Szansa na organizację 57. mistrzostw kraju kobiet pojawiła się, kiedy wycofała się Legnica.
- Musiałem ratować imprezę - mówi Piotr Zieliński, prezes klubu szachowego Jaćwież Suwałki, od listopada wiceprezes Polskiego Związku Szachowego. - To niełatwe zadanie, bo musiałem zapewnić nagrody w wysokości 20 tys. zł.
Turniej potrwa jedenaście dni. Codziennie o godz. 15 rozgrywana będzie jedna runda. Pierwsza odbędzie się w sali konferencyjnej Urzędu Miasta (przy ul. Mickiewicza), a kolejne - w hotelu Dom Nauczyciela (ul. Kościuszki).
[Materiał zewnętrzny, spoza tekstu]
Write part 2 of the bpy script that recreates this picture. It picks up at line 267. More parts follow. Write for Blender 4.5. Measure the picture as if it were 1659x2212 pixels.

Tytułu broni Monika Soćko (Polonia
Warszawa). Jej najgroźniejszą rywalką będzie zapewne Iweta Radziewicz (Polfa Grodzisk Mazowiecki), która przed rokiem przegrała złoty medal jedynie gorszym rankingiem. W gronie szachistek, które mają szanse stanąć na podium, wymienia się również: Martę Zielińską (Pasjonat Dankowice) i zaledwie 17-letnią mistrzynię świata juniorek do lat 18 Jolantę Zawadzką (MDK
Wrocław).
- Sam udział w mistrzostwach Polski trzech suwalskich zawodniczek jest dużą niespodzianką - dodaje Zieliński. - Wcześniej nikt z naszego miasta nie startował w tej imprezie. Według rankingu nasze zawodniczki zajmują trzy ostatnie miejsca, ale stare przysłowie szachowe mówi, że ranking nie gra.
Barw Suwałk będą bronić dwie 17-latki: Magdalena Kozak (w ostatnich mistrzostwach Polski do lat 20 zajęła szóste miejsce) i Marta Przeździecka (była rewelacją mistrzostw Polski do lat 20, długo prowadziła, ale odebrała brązowy medal). Zagra też 20-letnia Maria Szymańska, która na co dzień mieszka w okolicach Kielc.